In theory the odds are worse in a Class II slot machine than in a Class III slot machine. Consider the chances of winning Powerball or MegaMillions, two of the most popular lotteries in the US.

The chances of winning are extremely low simply because the pool of numbers is large and the permutations and combinations is therefore into the zillion squillions. (yes, I made up that word!)

Now consider the spinning of reels the number of combinations. But remember, in Class III you are not limited to having a unique outcome for each player unlike Class II. You therefore have a better chance at Class III than at Class II slot machines.

The Compliance is Different

In supporting why I believe the odds are worse in Class II machines than in Class III machine, you need to understand the difference in compliance.

Class II slot machines are self regulated by the Native American tribes that own and operate the casinos on their land title. In other words, the tribes themselves get to determine if they have breached the Class II Act (or not have breached).

As history shows (and you would be naive to think otherwise) self regulation in any industry simply does not work. There is a conflict of interest between profit making and maintaining ethics. And what will always occur, is the profit making aspect will trump the maintenance of ethics.

Class III slots machines however are not self regulated, but are verified through thorough testing by third-party and government organizations.
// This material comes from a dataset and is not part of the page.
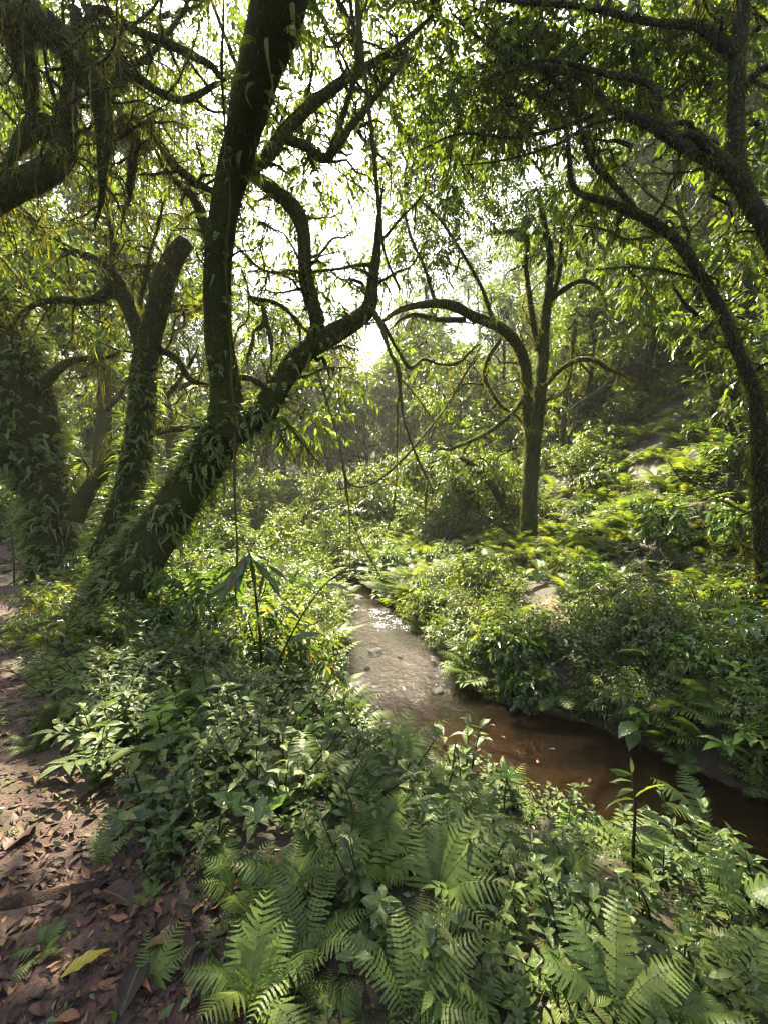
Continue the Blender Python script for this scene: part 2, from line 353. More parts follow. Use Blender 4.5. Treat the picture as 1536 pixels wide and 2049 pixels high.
rif = sst(4.5, 6.4, wy) * sst(12.5, 9.5, wy) * (.8 + .5 * vnoise(wx * 1.7, wy * 1.1, 31))
wz_ = c[:, None, 3] + 0 * wx + .012 * fbm(wx * 3, wy * 3, 2) + rif * .045 * fbm(wx * 5.5, wy * 4.2, 12, 3) + rif * .014 * fbm(wx * 13, wy * 10, 5, 3)
idx = np.arange(wx.size).reshape(wx.shape)
q4 = np.stack([idx[:-1, :-1], idx[:-1, 1:], idx[1:, 1:], idx[1:, :-1]], -1).reshape(-1, 4)
g = G(); g.add(np.stack([wx.ravel(), wy.ravel(), wz_.ravel()], 1), np.concatenate([q4[:, [0, 2, 1]], q4[:, [0, 3, 2]]]), 0)
wm = g.mesh('stream_water', 'water'); a = wm.attributes.new('riffle', 'FLOAT', 'POINT'); a.data.foreach_set('value', rif.ravel().astype(np.float32))
obj('stream_water', wm, kind='structure', label='shallow brown forest stream with a bright riffle', cat='stream')

# ------------------------------------------------------------------ wood
def tube(g, P, r, sides=10, bump=.12, step=None, r_id=None, mi=0, seed=0, cap=True):
    P = np.asarray(P, float); r = np.asarray(r, float).reshape(-1, 1)
    if step is None: step = max(.03, float(r.mean()) * .7)
    C = resample(np.hstack([P, r]), step); p = C[:, :3]; rr = np.maximum(C[:, 3], .002)
    T = nrm(np.gradient(p, axis=0)); N = np.zeros_like(T)
    a = np.array([1., 0, 0]) if abs(T[0, 0]) < .8 else np.array([0, 1., 0])
    n0 = np.cross(T[0], a); n0 /= np.linalg.norm(n0); N[0] = n0
    for i in range(1, len(p)):
        n0 = N[i - 1] - T[i] * (N[i - 1] @ T[i]); N[i] = n0 / max(np.linalg.norm(n0), 1e-9)
    B = np.cross(T, N); th = np.linspace(0, 2 * math.pi, sides, endpoint=False)
    L = np.concatenate([[0], np.cumsum(np.linalg.norm(np.diff(p, axis=0), axis=1))])
    cx, sx = np.cos(th), np.sin(th); rm = float(rr.mean())
    nz = fbm(L[:, None] * .6 / max(rm, .02) + seed * 13.7 + 0 * th, (cx * 1.2 + sx * 1.9)[None] * 1.3 + seed * 7.1 + 0 * L[:, None], 40 + seed, 3)
    rad = rr[:, None] * (1 + bump * 2.2 * nz)
    v = p[:, None] + (N[:, None] * cx[None, :, None] + B[:, None] * sx[None, :, None]) * rad[..., None]
    n, m = len(p), sides; idx = np.arange(n * m).reshape(n, m); nx_ = np.roll(idx, -1, 1)
    q = np.stack([idx[:-1], nx_[:-1], nx_[1:], idx[1:]], -1).reshape(-1, 4)
    t = np.concatenate([q[:, [0, 1, 2]], q[:, [0, 2, 3]]])
    vv = v.reshape(-1, 3)
    if cap:
        vv = np.vstack([vv, p[-1:] + T[-1:] * rr[-1] * .3, p[:1]])
        t = np.vstack([t, np.stack([idx[-1], nx_[-1], np.full(m, n * m)], 1), np.stack([nx_[0], idx[0], np.full(m, n * m + 1)], 1)])
    g.add(vv, t, rng.random() if r_id is None else r_id, mi)
    return p, rr, T
def pix_path(L):    # [(px,py,d,r)] -> points, radii
    A = np.array(L, float); return np.array([at(a[0], a[1], a[2]) for a in A]), A[:, 3]

def leaves_add(g, base, dirs, L, W, rn, droop=.25, quad=False, fold=.35):
    n = len(base); dirs = nrm(dirs)
    up = np.array([0, 0, 1.]) + rng.normal(0, .45, (n, 3)); side = nrm(np.cross(dirs, up)); nor = np.cross(side, dirs)
    L = np.broadcast_to(L, (n,))[:, None]; W = np.broadcast_to(W, (n,))[:, None]
    dn = np.array([0, 0, -1.])
    if not quad:
        tip = base + dirs * L + dn * L * droop; mid = base + dirs * L * .45
        l = mid + side * W * .5 + nor * W * fold * .5; r = mid - side * W * .5 + nor * W * fold * .5
        v = np.stack([base, l, tip, r], 1).reshape(-1, 3); o = (np.arange(n) * 4)[:, None]
        t = np.concatenate([o + [0, 2, 1], o + [0, 3, 2]])
        g.add(v, t, np.repeat(rn, 4))
    else:
        m1 = base + dirs * L * .33 + dn * L * droop * .08; m2 = base + dirs * L * .68 + dn * L * droop * .4; tip = base + dirs * L + dn * L * droop
        a, b = W * .5, W * .42
        l1, r1 = m1 + side * a + nor * W * fold * .4, m1 - side * a + nor * W * fold * .4
        l2, r2 = m2 + side * b + nor * W * fold * .4, m2 - side * b + nor * W * fold * .4
        v = np.stack([base, l1, m1, r1, l2, m2, r2, tip], 1).reshape(-1, 3); o = (np.arange(n) * 8)[:, None]
        T = [(0, 2, 1), (0, 3, 2), (1, 2, 5), (1, 5, 4), (2, 3, 6), (2, 6, 5), (4, 5, 7), (5, 6, 7)]
        g.add(v, np.concatenate([o + list(k) for k in T]), np.repeat(rn, 8))

# open lanes in the canopy along which the sun comes in (foot point, radius)
LANES = []
def in_lane(P):
    k = np.zeros(len(P), bool)
    for f, r in LANES:
        r = r * .75
        e = P - np.asarray(f); t = e @ SUND; k |= (np.linalg.norm(e - t[:, None] * SUND, axis=1) < r) & (t > .5)
    return k
def twigs_add(gl, gw, cen, rad, n, L=(.10, .17), K=11, quad=False, flat=.65, hollow=.3, wr=.4, lanes=True):
    P = rng.normal(0, 1, (n, 3)); P = nrm(P) * (hollow + (1 - hollow) * rng.random((n, 1)) ** .6) * np.array([rad, rad, rad * flat])
    out = nrm(P + 1e-6); P = P + cen
    if lanes:
        k = ~in_lane(P); P = P[k]; out = out[k]
    n = len(P)
    if n == 0: return
    D = nrm(out * .6 + rng.normal(0, .6, (n, 3)) + np.array([0, 0, -.15])); tl = rng.uniform(.3, .6, n)
    end = P + D * tl[:, None] + np.array([0, 0, -.1]) * tl[:, None]
    s = nrm(np.cross(D, rng.normal(0, 1, (n, 3)))) * .005
    o = (np.arange(n) * 3)[:, None]
    gw.add(np.stack([P - s, P + s, end], 1).reshape(-1, 3), o + [0, 1, 2], .5)
    f = np.tile(np.linspace(.15, 1, K), (n, 1)); sgn = np.tile(np.where(np.arange(K) % 2, 1., -1.), (n, 1))
    B = P[:, None] + (end - P)[:, None] * f[..., None]
    sd_ = nrm(np.cross(D, np.array([0, 0, 1.]) + rng.normal(0, .3, (n, 3))))
    d = D[:, None] * .7 + sd_[:, None] * sgn[..., None] * .8 + rng.normal(0, .25, (n, K, 3)) + np.array([0, 0, -.35])
    Ls = rng.uniform(L[0], L[1], (n, K)); tr = rng.random(n)
    rn = np.clip(tr[:, None] * .5 + rng.random((n, K)) * .5, 0, .999)
    leaves_add(gl, B.reshape(-1, 3), d.reshape(-1, 3), Ls.ravel(), Ls.ravel() * wr, rn.ravel(), .3, quad)

def surface_pts(skel, n, rmin=0):
    # random points on the boughs (weighted by area): point, outward normal, bough direction, radius
    p = np.vstack([s[0] for s in skel]); r = np.concatenate([s[1] for s in skel]); T = np.vstack([s[2] for s in skel])
    st = np.concatenate([np.r_[np.linalg.norm(np.diff(s[0], axis=0), axis=1), 0] for s in skel])
    wgt = st * np.sqrt(r) * (r >= rmin); k = rng.choice(len(p), n, p=wgt / wgt.sum())
    a = rng.normal(0, 1, (n, 3)); nn = nrm(a - T[k] * (a * T[k]).sum(1, keepdims=True))
    return p[k] + nn * r[k][:, None] * .97 + T[k] * rng.normal(0, 1, (n, 1)) * st[k][:, None], nn, T[k], r[k]
def moss_add(g, skel, n, L=(.03, .10), up_bias=0., w=.012):
    P, N, T, r = surface_pts(skel, n)
    keep = rng.random(n) < np.clip(.55 + up_bias * N[:, 2], .1, 1); P, N, r = P[keep], N[keep], r[keep]; n = len(P)
    cl = vnoise(P[:, 0] * 3 + P[:, 2] * 2, P[:, 1] * 3 - P[:, 2] * 3, 77)
    ln = rng.uniform(*L, n) * (.4 + 1.3 * cl)
    d = nrm(N * .8 + np.array([0, 0, -.7]) + rng.normal(0, .35, (n, 3))); s = nrm(np.cross(d, rng.normal(0, 1, (n, 3)))) * w * .5
    tip = P + d * ln[:, None] + np.array([0, 0, -.5]) * ln[:, None]
    o = (np.arange(n) * 3)[:, None]
    g.add(np.stack([P - s, P + s, tip], 1).reshape(-1, 3), o + [0, 1, 2], np.repeat(rng.random(n), 3))
def hang_add(g, skel, n, L=(.2, .9), w=.012, under=True):
    P, N, T, r = surface_pts(skel, n); ln = rng.uniform(*L, n) ** 1.3; seg = 5
    prev = P; sx = nrm(rng.normal(0, 1, (n, 3)) * [1, 1, 0]); rn = rng.random(n)
    wv = rng.normal(0, .06, (n, 3)) * [1, 1, 0]
    pts = [P + np.array([0, 0, -1.]) * (ln * k / seg)[:, None] + wv * math.sin(k * 1.3) * (k / seg) + rng.normal(0, .008, (n, 3)) for k in range(seg + 1)]
    for k in range(seg):
        wa = w * (1 - k / seg * .8); wb = w * (1 - (k + 1) / seg * .8)
        a, b = pts[k], pts[k + 1]; o = (np.arange(n) * 4)[:, None]
        g.add(np.stack([a - sx * wa, a + sx * wa, b + sx * wb, b - sx * wb], 1).reshape(-1, 3), np.concatenate([o + [0, 1, 2], o + [0, 2, 3]]), np.repeat(rn, 4))
    # side tufts
    m = n * 6; j = rng.integers(0, n, m); f = rng.random(m); B = P[j] + np.array([0, 0, -1.]) * (ln[j] * f)[:, None] + wv[j] * (f * .7)[:, None]
    d = nrm(rng.normal(0, 1, (m, 3)) + [0, 0, -1.2]); t = B + d * rng.uniform(.02, .07, (m, 1)); s = nrm(np.cross(d, rng.normal(0, 1, (m, 3)))) * .006
    o = (np.arange(m) * 3)[:, None]; g.add(np.stack([B - s, B + s, t], 1).reshape(-1, 3), o + [0, 1, 2], np.repeat(rng.random(m), 3))
def connect(gw, skel, cen, r0=.03, seed=0, jit=.25):
    p = np.vstack([s[0] for s in skel]); k = np.argmin(np.linalg.norm(p - cen, axis=1)); a = p[k]
    if np.linalg.norm(cen - a) < .05: return
    n = 5; t = np.linspace(0, 1, n)[:, None]; L = np.linalg.norm(cen - a)
    Q = a + (cen - a) * t + rng.normal(0, jit * L * .25, (n, 3)) * np.sin(t * math.pi) + np.array([0, 0, .15 * L]) * np.sin(t * math.pi)
    tube(gw, Q, np.linspace(r0, r0 * .25, n), 5, .1, step=.18)
    for j in range(3):
        b = Q[2 + j % 2]; e = b + rng.normal(0, .5, 3) * min(1.2, L * .5)
        tube(gw, [b, (b + e) / 2 + rng.normal(0, .08, 3), e], [r0 * .4, r0 * .25, r0 * .1], 4, .1, step=.2)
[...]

Testing is conducted to provide players assurance of their randomness and reliability.

The same testing is (supposedly) also performed by Native American casino operators, however there is less transparency for these testing results than for Class II.

More Class II machines than Class III

As a result you will find at Native American casinos that must adhere to the IGRA, the presence of Class II machines will be more than Class III machines.

Therefore it is in my opinion that the profitability of Class II machines exceeds that of Class III, hence the preference of Class II.

Also, casinos that provide for Class II machines do not have to pay tax on revenue generated as opposed to Class III machines.

How to tell the difference between a Class II and Class III slot machine

On first appearance the two types of Classes look the same, however you will notice that for Class II machines there is an additional small window, which actually displays the bingo patterns. When you see these windows on the slot machine, you can then tell that they are Class II machines as opposed to real slot Class III machines.

Here’s an example of a Class II machine with a bingo table at the top left:

Here’s another example of a Class II slot machine but this time the bingo table is in the top middle of the display

The typical Class III machine will not have any bingo table and will look more like this:

The decline of Class II slot machines

As you may be aware the currently law regarding gaming online and at casinos is changing, becoming more and more liberal. Demonstrated by the move to online sports betting and table games, seen in the US states of New Jersey, Pennsylvania, Connecticut, Nevada and Delaware. This means that innovation in Class II machines with a bingo logic is no longer necessary.

But Class II slot machines are still very much abundant! Albeit it’s slowly being phased out. You can still find such games in slot parlors (like racing track games) or at a Native American casinos.